Lone Sailor, Serengeti Empress begin 2019 as question marks

NEW ORLEANS – Trainer Tom Amoss sends out Lone Sailor and Serengeti Empress for their seasonal unveiling Saturday at Fair Grounds, but what lies behind the veil isn’t yet entirely certain.
Lone Sailor starts in the Grade 3, $150,000 Mineshaft Handicap, his first race since he essentially ran to form in finishing sixth in the Breeders’ Cup Classic. Serengeti Empress runs in the Grade 2, $200,000 Rachel Alexandra, her first start since she ran well below her best form in finishing a distant seventh in the BC Juvenile Fillies.
Both horses had a post-Breeders’ Cup break in Florida and arrived in Amoss’s Fair Grounds barn in late December, and both have logged just three workouts while preparing for their Saturday races.
Amoss said the horses did “light jogging and galloping” at a training track before returning to his string.

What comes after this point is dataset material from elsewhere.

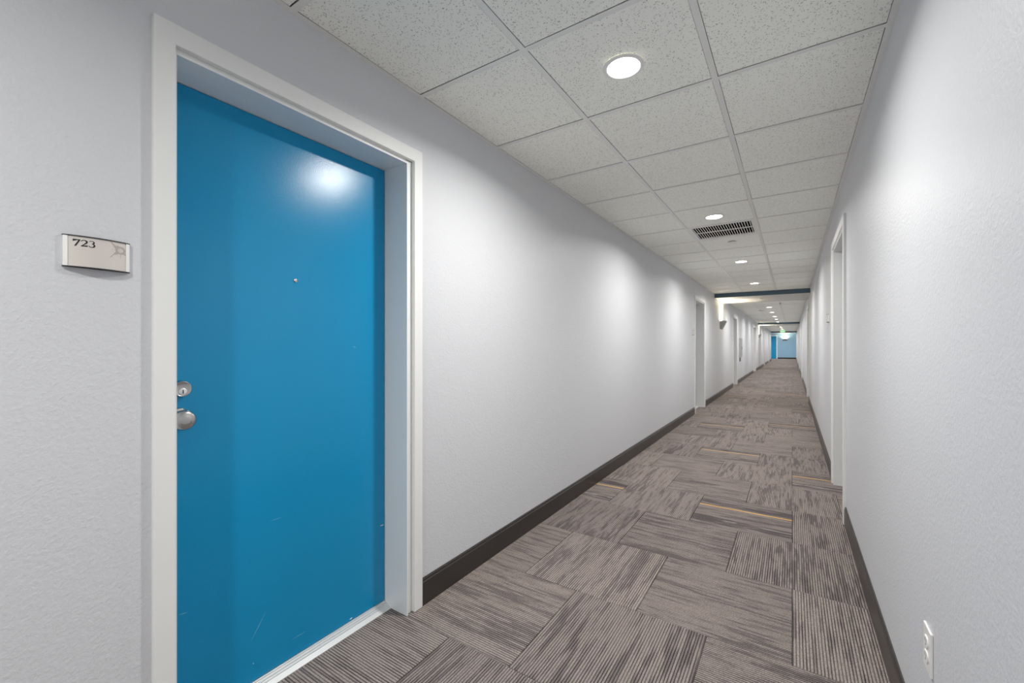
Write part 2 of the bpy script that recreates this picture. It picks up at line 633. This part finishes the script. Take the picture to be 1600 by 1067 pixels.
# knob
ky, kz = 0.529, 0.994
bm = bmesh.new()
bm_lathe(bm, [(0.034, 0.0), (0.034, 0.004), (0.031, 0.009), (0.018, 0.012), (0.0135, 0.016), (0.0125, 0.026), (0.017, 0.031), (0.026, 0.036),
              (0.0308, 0.044), (0.0315, 0.051), (0.0292, 0.058), (0.025, 0.0625), (0.0195, 0.0650), (0.0175, 0.0648), (0.0165, 0.0654), (0.008, 0.0662), (0.001, 0.0664)],
         (fx, ky, kz), 'x', 40)
tag(obj('door_knob', bm, M['steel'], slab, True), 'round satin nickel door knob')
# deadbolt
by, bz = 0.536, 1.087
bm = bmesh.new()
bm_lathe(bm, [(0.0265, 0.0), (0.0262, 0.003), (0.0245, 0.016), (0.0232, 0.0205), (0.0222, 0.0212), (0.021, 0.0205), (0.001, 0.0205)], (fx, by, bz), 'x', 40)
db = tag(obj('deadbolt', bm, M['steel'], slab, True), 'satin nickel deadbolt with keyhole')
bm = bmesh.new()
bm_lathe(bm, [(0.0105, 0.0205), (0.0105, 0.0222), (0.0095, 0.0228), (0.001, 0.0228)], (fx, by, bz - 0.008), 'x', 24)
obj('lock_cylinder', bm, M['rail'], db, True)
boxes('keyhole', M['black'], db, (fx + 0.0225, fx + 0.0233, by - 0.0013, by + 0.0013, bz - 0.0145, bz - 0.003))
# peephole
bm = bmesh.new()
bm_lathe(bm, [(0.0075, 0.0), (0.0075, 0.003), (0.006, 0.0045), (0.0048, 0.0045), (0.004, 0.0028), (0.0015, 0.0036)], (fx, 0.905, 1.472), 'x', 24)
obj('peephole', bm, M['steel'], slab, True)


# scratches in the paint: thin slivers lying on the door face
def scratch(y0, z0, y1, z1, w, mat, name='paint_scratch'):
    dv = Vector((y1 - y0, z1 - z0)).normalized()
    nx, nz = -dv.y * w / 2, dv.x * w / 2
    ym, zm = (y0 + y1) / 2, (z0 + z1) / 2
    bm = bmesh.new()
    bm_prism(bm, [(y0, z0), (ym + nx, zm + nz), (y1, z1), (ym - nx, zm - nz)], 'x', fx - 0.0005, fx + 0.00025)
    obj(name, bm, mat, slab)


def on_door(u, v):
    a = (u - 800) / 663.238
    C_, S_ = math.cos(0.5834), math.sin(0.5834)
    z = fx / (a * C_ - S_)
    return (a * z * S_ + z * C_, 1.2213 + (539.9 - v) / 663.238 * z)


for (a, b, w, mt) in (((391, 1004), (417, 953), .0016, 'scratch'), ((455, 1000), (478, 986), .0014, 'scratch'), ((279, 961), (294, 956), .0016, 'scratch'),
                      ((594, 821.5), (600, 819.5), .004, 'chip'), ((546, 968), (551, 964.5), .006, 'chip'), ((551.5, 541), (557, 543), .002, 'scratch'),
                      ((422, 814), (441, 808), .0010, 'scratch'), ((395, 1037), (397, 1036), .0025, 'chip')):
    scratch(*on_door(*a), *on_door(*b), w, M[mt])

names_l = ['', 'white cased door recess on the left wall just before the nearest ceiling beam',
           'white cased door recess on the left wall beside the grey wall panel',
           'wide white cased door recess on the left wall before the second ceiling beam',
           'distant white cased door recess on the left wall past the second ceiling beam',
           'farthest white cased door recess on the left wall before the lobby']
names_r = ['white cased door recess on the right wall, nearest to the viewer',
           'white cased door recess on the right wall beneath the nearest ceiling beam',
           'third white cased door recess along the right wall',
           'fourth white cased door recess along the right wall near the second ceiling beam',
           'fifth white cased door recess along the right wall',
           'farthest white cased door recess on the right wall before the lobby']
n = 2
for (a, b), lb in list(zip(DOORS_L, names_l))[1:]:
    door(n, TL, -1, a, b, lb, M['slate_door'])
    n += 1
for (a, b), lb in zip(DOORS_R, names_r):
    door(n, TR, 1, a, b, lb, M['slate_door'])
    n += 1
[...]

“We knew when we stopped on them when we wanted to bring them back and how it would play out,” he said. “I’m not expecting anything other than good performances, but these two races are stepping-stones to what we want to accomplish.”
Serengeti Empress especially is an open book. She won the Ellis Park Debutante over seven furlongs in August by more than 13 lengths and returned in September to capture the Pocahontas at Churchill over 1 1/16 miles by more than 19. Serengeti Empress led in those starts, but when jockey Corey Lanerie took a hold of her and placed her behind a horse in the BC Juvenile Fillies, she slipped tamely out of contention. James Graham rides Serengeti Empress for the first time Saturday.
“We have some questions to be answered here,” Amoss said. “Can she dominate her group when she makes the lead? Is she better shorter than longer? Is she tactically speedy, or is she one-dimensional? We can only answer them through racing.”
Lone Sailor nibbled at the 2018 Triple Crown when he finished fifth, beaten two lengths, in the Preakness Stakes. He hit a plateau through the summer but finished his season by winning the Oklahoma Derby and closing creditably in the BC Classic.
“I think those were steps forward for him,” said Amoss. “I do recognize he’s still eligible for a two-other-than, and there are a lot of people who question what he’s going to be this year. We’ll get that answer before the spring is over.”
Amoss also runs Roiland in the Risen Star Stakes and hopes the colt can improve on his seventh-place finish here last month in the Lecomte. In that race, as in the Kentucky Jockey Club Stakes in November, Roiland lost early contact with the leaders and had too much ground to make up. Amoss said he’d arranged to have Fair Grounds assistant starters “tail” Roiland at the start – that is, put mild pressure on his tail which sometimes helps slow-starting horses come away from the gate quicker.
Same agenda for Synchrony
Trainer Mike Stidham couldn’t be more pleased with the way Synchrony is coming into his 2019 debut Saturday in the Fair Grounds Handicap. Synchrony won this race a year ago and went on to capture the meet’s biggest turf race, the Muniz Memorial, on the Louisiana Derby card.
Stidham hopes Synchrony can repeat his back-to-back wins, and the barn might have another credible stakes runner for the Louisiana Derby card, the 3-year-old filly Tasting the Stars. Tasting the Stars’s debut in a Jan. 3 two-turn dirt maiden produced a 5 1/4-length win, and she returned Feb. 8 to capture a first-level dirt-route allowance by four lengths. The first start produced a 73 Beyer Speed Figure, the second a 72.
Tasting the Stars – who races in cheek pieces – is by Bodemeister and out of an Empire Maker mare and has taken some work to psychologically manage, but Stidham said she came out of her race last weekend in good shape and is a candidate for the Fair Grounds Oaks on March 23.